She's inside, as it happens, changing into her costume before getting started with the recording studio on the porch. She's a mummy this year, and the 32-year-old community artist is almost unrecognizable under the layers of gauze wrap. When she emerges, mummified, Miss B, whose real name is Beth Barbush, starts hunting for kids to take the microphone for this year's Remington Youth/Community Radio Project (RYCR).

Brittney Scudder, 17, is a prime catch for Barbush, who has seen her skateboarding around the neighborhood. Off the skateboard, Brittney wants to be a writer--poetry and short fiction--and she's intrigued by the idea of interviewing people as a way to get ideas for stories.

She would make a perfect addition to Barbush's radio workshop, which meets every Tuesday down the street at the Church of the Guardian Angel. The class is a little heavy on younger kids right now--generally 9 to 12 years old--so someone like Brittney, older, more focused, could be a big help.

Brittney has already interviewed a couple of younger kids for the night's topic: the Halloween-appropriate question "What scares you?" She gets back kid answers. The child who answers "people in masks" must be having a hard time tonight.

Nathalie Etori gets pulled to the interview table from the sidewalk. She plays it for laughs--she says she's afraid of being kidnapped, although she has no direct experience with it, then points to her friend, trick or treating with his young child in matching cave man outfits, and says she's particularly afraid of being left alone with him.

Next up is Elouise Thompson, who lives around the block, and has lived in Remington for about 10 years. Sixtysomething, she's dressed as a clown and carries a doll. What scares her the most? "Poverty."

How does that make her feel? "It makes me feel like we're living in uncertain times and it makes me feel that things might get a bit worse than they are now."

Anything else? "Homelessness," she answers. "The thought that more people might become homeless because of joblessness. I don't like hunger. I don't like to see people hungry, but because of the economy being in the state that it's in . . . it might get worse."

Brittney's tape recorder rolls on, and people find their way to the porch through chance or the sidewalk recruitment efforts of Miss B. The interviews mark the beginning of a new year for the RYCR, and if it seems a little chaotic as interviewers and interviewees drop in and out, switch places, or take off in search of candy, it's partly because the project is fairly new, and partly by design.

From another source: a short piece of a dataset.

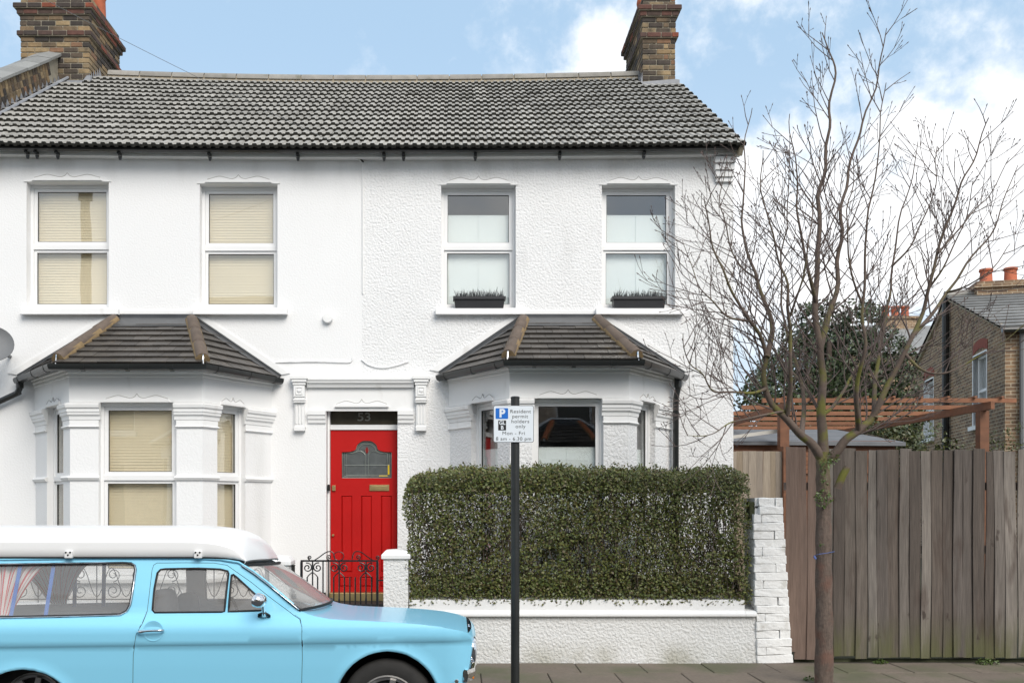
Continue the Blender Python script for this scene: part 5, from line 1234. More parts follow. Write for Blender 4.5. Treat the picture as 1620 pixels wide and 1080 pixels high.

The project is run by Art on Purpose, a small non-profit organization that has spent the past five years trying to bring the arts into individual Baltimore communities and those communities into more intimate contact with the arts through workshops and exhibitions. While the Remington project focuses on kids, Art on Purpose founder Peter Bruun says the organization does just as much with adults. And while Bruun and company are serious about the "on Purpose" part of the group's name, achieving that purpose is a more fluid enterprise.

"In Remington, it's one of the ways we engage the community, through the kids," he says. "We think of kids as a kind of interest group, just as we think of immigrants as an interest group, or recovering addicts as an interest group. Whatever it is, we identify the way to communicate with that interest group.

"What direction are we going to take? That depends on a lot of variables," Bruun says of the project. "We start with a theory of what we want to do. Sort of a wide lens of what's possible, then it's sort of where does the water want to flow, and that's where the Remington project is right now."